*Aim*: Copy all of the material exactly. Pictures are not to appear in the copy.

* * * * * * *

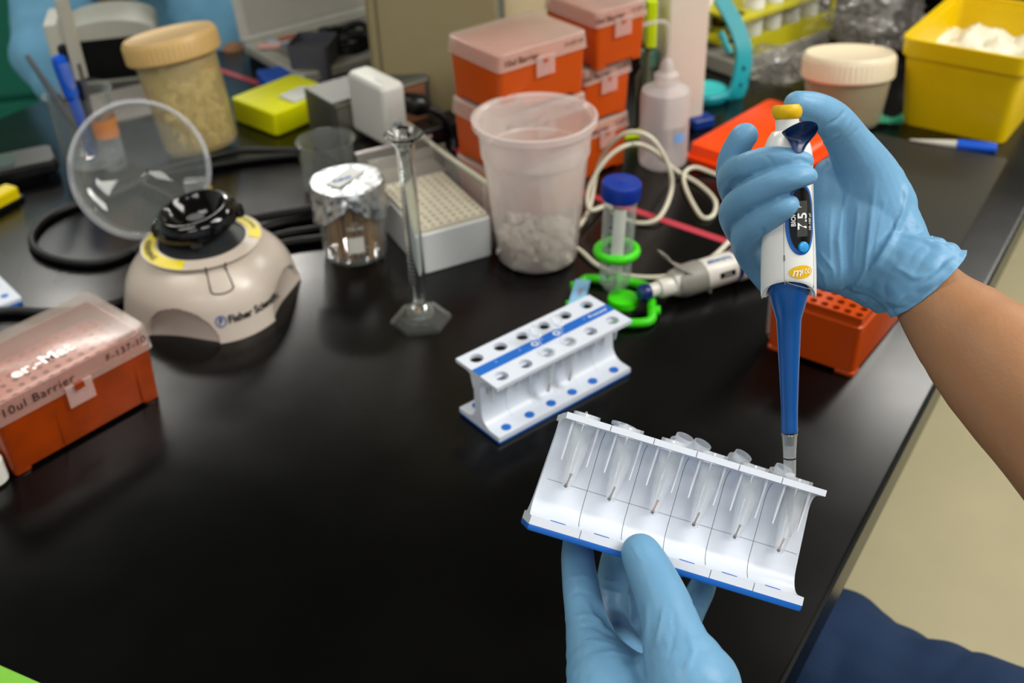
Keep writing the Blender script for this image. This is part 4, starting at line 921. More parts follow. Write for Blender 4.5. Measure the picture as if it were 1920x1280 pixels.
obj('button', rbox(.012, .012, .0012, .003, .0004, .024, -.01, 0), mat('port_grey', '#8b8f92'), t)
o_, yw, _ = fr((-10, 1264), (75, 1302))
t = thing('notebook', 'green covered notebook in the bottom left corner', 'notebook', o_, yw)
obj('cover', rbox(.22, .16, .004, .003, .0006, .010, .07, -.08), mat('leaf_green_cover', '#6fae35', .5, .3), t); obj('pages', G().box(-.038, .178, -.158, -.006, .003, .0100), mat('page_white', '#d2d2cc', .8, .1), t)
obj('cover_sheet', G().box(-.02, .17, -.15, -.014, .0141, .0146), mat('page_white', '#d2d2cc'), t)

# laptop at the back
la, lb = P(452, 80, .022), P(655, 27, .022); lx = (lb - la).normalized(); lyv = Vector((-lx.y, lx.x, 0)); LW = (lb - la).length + .06
t = thing('laptop', 'open silver laptop at the top of the photo behind the yellow rack', 'laptop', mat=basis(la, lx, lyv, Vector((0, 0, 1))))
sil = mat('silver_metal', '#b5b3aa', .35, .5, metal=.3)
obj('keyboard_base', rbox(LW, .17, .014, .01, .002, -.014, LW / 2, -.085), sil, t)
obj('foot_pad', G().box(.004, LW - .01, -.16, -.01, -.0220, -.0145), black_pl, t)
sc_ = obj('screen_shell', rbox(LW, .010, .24, .004, .002, 0, LW / 2, 0), mat('silver_bright', '#cfcfc8', .4, .5), t); sc_.rotation_euler = (math.radians(-6), 0, 0)
pn = obj('screen', G().box(.012, LW - .012, -.0062, -.0052, .010, .23), mat('grey_glass', '#b9b6b0', .35, .5), t); pn.rotation_euler = (math.radians(-6), 0, 0)
ky = obj('keyboard', G().box(.02, LW - .02, -.15, -.02, .0001, .0012), mat('key_grey', '#777670', .5, .3), t)
# small clutter between monitor and cabinet
t = thing('grey_caddy', 'dark grey plastic organiser behind the metal instrument', 'organiser', P(595, 148), math.radians(-10))
obj('bin', shell(.05, .05, .055, .055, .055, .002), mat('blue_grey_plastic', '#54545c', .5, .3), t); obj('divider', G().box(-.024, .024, -.001, .001, .003, .050), mat('blue_grey_plastic', '#54545c'), t)
t = thing('black_headset', 'black cable bundle piled beside the beige cabinet', 'cable bundle', P(655, 118))
g = G()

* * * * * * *

*Task result*:
Keep writing the Blender script for this image. This is part 4, starting at line 921. More parts follow. Write for Blender 4.5. Measure the picture as if it were 1920x1280 pixels.
obj('button', rbox(.012, .012, .0012, .003, .0004, .024, -.01, 0), mat('port_grey', '#8b8f92'), t)
o_, yw, _ = fr((-10, 1264), (75, 1302))
t = thing('notebook', 'green covered notebook in the bottom left corner', 'notebook', o_, yw)
obj('cover', rbox(.22, .16, .004, .003, .0006, .010, .07, -.08), mat('leaf_green_cover', '#6fae35', .5, .3), t); obj('pages', G().box(-.038, .178, -.158, -.006, .003, .0100), mat('page_white', '#d2d2cc', .8, .1), t)
obj('cover_sheet', G().box(-.02, .17, -.15, -.014, .0141, .0146), mat('page_white', '#d2d2cc'), t)

# laptop at the back
la, lb = P(452, 80, .022), P(655, 27, .022); lx = (lb - la).normalized(); lyv = Vector((-lx.y, lx.x, 0)); LW = (lb - la).length + .06
t = thing('laptop', 'open silver laptop at the top of the photo behind the yellow rack', 'laptop', mat=basis(la, lx, lyv, Vector((0, 0, 1))))
sil = mat('silver_metal', '#b5b3aa', .35, .5, metal=.3)
obj('keyboard_base', rbox(LW, .17, .014, .01, .002, -.014, LW / 2, -.085), sil, t)
obj('foot_pad', G().box(.004, LW - .01, -.16, -.01, -.0220, -.0145), black_pl, t)
sc_ = obj('screen_shell', rbox(LW, .010, .24, .004, .002, 0, LW / 2, 0), mat('silver_bright', '#cfcfc8', .4, .5), t); sc_.rotation_euler = (math.radians(-6), 0, 0)
pn = obj('screen', G().box(.012, LW - .012, -.0062, -.0052, .010, .23), mat('grey_glass', '#b9b6b0', .35, .5), t); pn.rotation_euler = (math.radians(-6), 0, 0)
ky = obj('keyboard', G().box(.02, LW - .02, -.15, -.02, .0001, .0012), mat('key_grey', '#777670', .5, .3), t)
# small clutter between monitor and cabinet
t = thing('grey_caddy', 'dark grey plastic organiser behind the metal instrument', 'organiser', P(595, 148), math.radians(-10))
obj('bin', shell(.05, .05, .055, .055, .055, .002), mat('blue_grey_plastic', '#54545c', .5, .3), t); obj('divider', G().box(-.024, .024, -.001, .001, .003, .050), mat('blue_grey_plastic', '#54545c'), t)
t = thing('black_headset', 'black cable bundle piled beside the beige cabinet', 'cable bundle', P(655, 118))
g = G()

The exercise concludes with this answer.